• Request
Repeat, exactly and only, the lines from the beginning of the data through the line with "from mathutils import Vector, noise as mnoise". Pictures are left out.

• Stored data
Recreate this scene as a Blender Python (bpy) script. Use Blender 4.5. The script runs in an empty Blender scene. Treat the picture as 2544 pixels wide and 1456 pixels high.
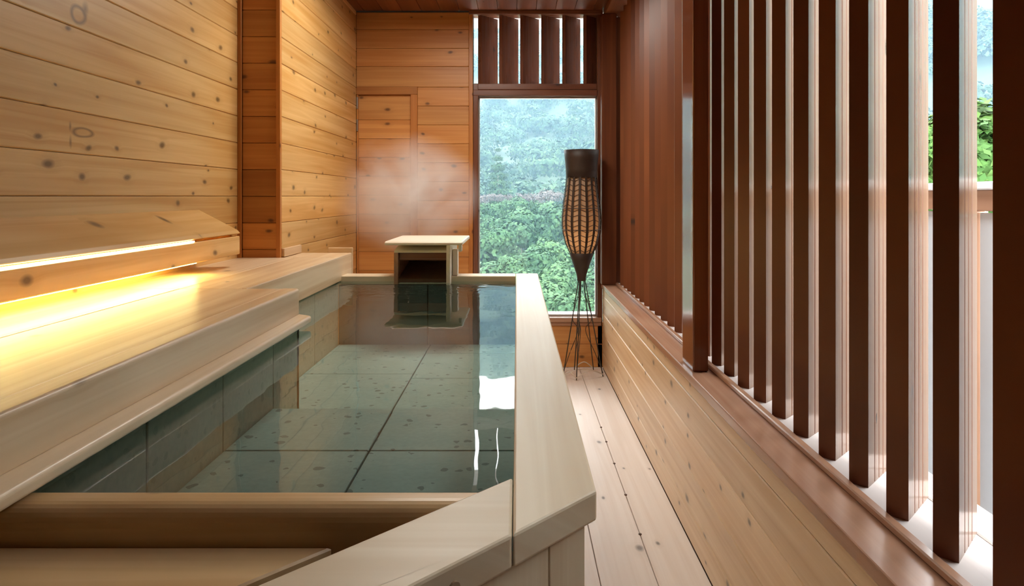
import bpy, bmesh, math, random
import numpy as np
from mathutils import Vector, noise as mnoise

sc = bpy.context.scene
C = sc.collection
R = math.radians
rnd = random.Random(7)
nprng = np.random.default_rng(11)

# ------------------------------------------------------------------ camera
EYE = 1.30
F = 1640.0
cd = bpy.data.cameras.new('camera')
cam = bpy.data.objects.new('camera', cd)
C.objects.link(cam)
cam.location = (0, 0, EYE)
cam.rotation_euler = (R(90), 0, 0)
cd.sensor_width = 36.0
cd.lens = F / 2544 * 36.0
cd.shift_x = -12 / 2544
cd.shift_y = -240 / 2544
cd.clip_start = 0.01
cd.clip_end = 2000
sc.camera = cam

# ------------------------------------------------------------------ world: overcast sky
w = bpy.data.worlds.new('sky')
sc.world = w
w.use_nodes = True
wb = w.node_tree.nodes['Background']
wb.inputs['Color'].default_value = (0.93, 0.97, 1.0, 1)
wb.inputs['Strength'].default_value = 1.0

sc.view_settings.view_transform = 'Standard'
sc.view_settings.look = 'None'
sc.view_settings.gamma = 1.0
sc.view_settings.use_curve_mapping = False
sc.view_settings.exposure = 3.55
sc.cycles.max_bounces = 8
sc.cycles.diffuse_bounces = 5
sc.cycles.transparent_max_bounces = 24
sc.cycles.volume_bounces = 2
sc.cycles.volume_step_rate = 2.0
sc.cycles.volume_max_steps = 96
sc.cycles.sample_clamp_indirect = 8.0

# ------------------------------------------------------------------ helpers
WLOC = {}

def place(o, loc, parent):
    C.objects.link(o)
    loc = Vector(loc)
    if parent is not None:
        o.parent = parent
        o.location = loc - WLOC[parent.name]
    else:
        o.location = loc
    WLOC[o.name] = loc
    return o

def empty(name, loc=(0, 0, 0)):
    return place(bpy.data.objects.new(name, None), loc, None)

def tag(o, label, cat, group=None, kind=None):
    o['label'] = label
    o['category'] = cat
    if group: o['group'] = group
    if kind: o['kind'] = kind
    return o

def struct(o):
    o['kind'] = 'structure'
    return o

def bm_mesh(name, bm, mats, smooth=False):
    me = bpy.data.meshes.new(name)
    bm.normal_update()
    bm.to_mesh(me)
    bm.free()
    for m in (mats if isinstance(mats, (list, tuple)) else [mats]):
        me.materials.append(m)
    if smooth:
        for p in me.polygons: p.use_smooth = True
        me.set_sharp_from_angle(angle=R(38))
    return me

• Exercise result
Recreate this scene as a Blender Python (bpy) script. Use Blender 4.5. The script runs in an empty Blender scene. Treat the picture as 2544 pixels wide and 1456 pixels high.
import bpy, bmesh, math, random
import numpy as np
from mathutils import Vector, noise as mnoise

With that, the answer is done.